There is a musicke where-ever there is a harmony, order or proportion; and thus farre we may maintain the musick of the spheares; for those well ordered motions, and regular paces, though they give no sound unto the care, yet to the understanding they strike a note most full of harmony. Whatever is harmonically composed delights in harmony; which makes me much distrust the symmetry of those heads which declaime against all Church musicke... Even that vulgar and Taverne Musicke, which makes one man merry, another mad, strikes in mee a deepe fit of devotion, and a profound contemplation of the first Composer; there is something in it of Divinity more than the eare discovers. It is an Hieroglyphicall and shadowed lesson of the whole world, and Creatures of God, such a melody to the eare, as the whole world well understood, would afford the understanding. In briefe it is a sensible fit of that Harmony, which intellectually sounds in the eares of God.

Were the happiness of the next world as closely apprehended as the felicities of this, it were a martyrdom to live; and unto such as consider none hereafter, it must be more than death to die, which makes us amazed at those audacities that durst be nothing and return into their chaos again. Certainly such spirits as could contemn death, when they expected no better being after, would have scorned to live, had they known any.

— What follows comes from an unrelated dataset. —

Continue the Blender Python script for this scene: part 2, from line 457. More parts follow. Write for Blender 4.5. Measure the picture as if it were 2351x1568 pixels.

Life is a pure flame, and we live by an invisible Sun within us. A small fire sufficeth for life, great flames seemed too little after death, while men vainly affected precious pyres, and to burn like Sardanapalus, but the wisedom of funerall Law found the folly of prodigall blazes, and reduced undoing fires unto the rule of sober obsequies, wherein few could be so mean as not to provide wood, pitch, a mourner, and an Urne.